Fred and I had some preliminary discussions with our friends at UCStrategies last week, and all of these folks--Jim Burton, Marty Parker, Blair Pleasant and Don Van Doren--agreed that 2009 may see the industry's biggest players looking to gobble up market share at the expense of weaker competitors.

And ironically, one company that looks well placed to do this is Avaya. If you go to http://www.nojitter.com , you'll see multiple posts summarizing Avaya's recent analyst conference, where Avaya announced some executive changes and a new, improved approach to channel relationships and sales. The personnel moves culminated in the announcement last Friday of a new CEO for Avaya, Kevin Kennedy, who led a turnaround at JDS Uniphase and also was a colleague of Charlie Giancarlo at Cisco. Giancarlo has been serving as Avaya's interim president and CEO, and will continue as chairman after Kennedy takes over.

Another factor that positions Avaya well, at least relative to many of the other legacy players, is its private equity ownership. Silver Lake Partners and TPG, which together bought Avaya last year, will be able to fund Avaya's initiatives to regain market share--even if such efforts come, as they so often do in this kind of circumstance, at the expense of job cuts.

But getting back to VoiceCon Orlando, I think one thing Fred and I are searching for as we build the program is whether there are any analogues to the Avaya situation within enterprises. Can an enterprise really find a way to implement Unified Communications that gives it a business edge at a time when others are retrenching? The assumption is: only if that enterprise can make an ROI case that stands on its own, based on cost savings within the communications budget.

So we're approaching Orlando with a fresh approach to the program's structure: We'll be devoting a whole track to the question of How to Save Money with or on.... Each session within that track will focus on a different way of completing that sentence: How to Save Money with or On Video; How to Save Money with or on Telecom Services; How to Save Money with or on Wireless/Mobility; etc.

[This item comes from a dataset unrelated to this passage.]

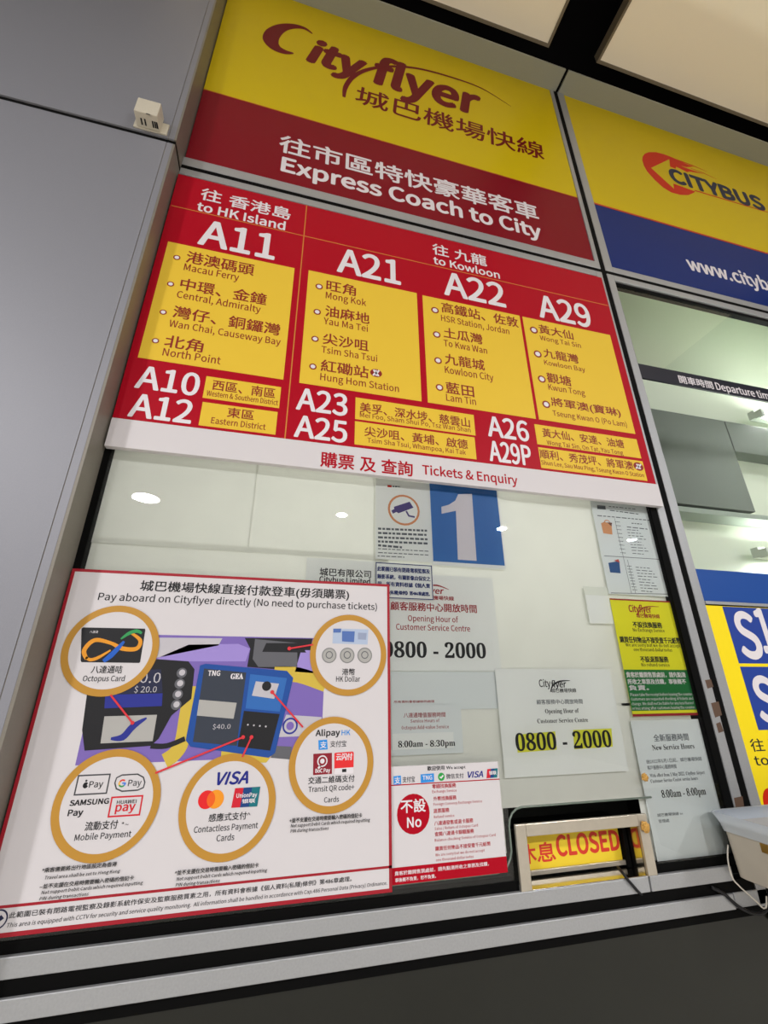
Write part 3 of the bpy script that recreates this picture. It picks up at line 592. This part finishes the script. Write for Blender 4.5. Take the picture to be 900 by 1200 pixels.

But we're also going to have a track on Generating Revenue/Transforming the Business. That's where all of this is supposed to be headed anyway, and we feel that if technology is adopted with a tunnel-vision focus on cost savings, this opportunity could be missed.

I expect most of the talk in San Francisco next week will follow these same lines, and the sessions there, and the show floor conversations, can't help but touch on the situation we find ourselves in. Nobody's under any illusion about the pressure that budgets are under, but communications will always be a mission-critical need for business, and when the budget picture thaws, you'll want to be ready to move.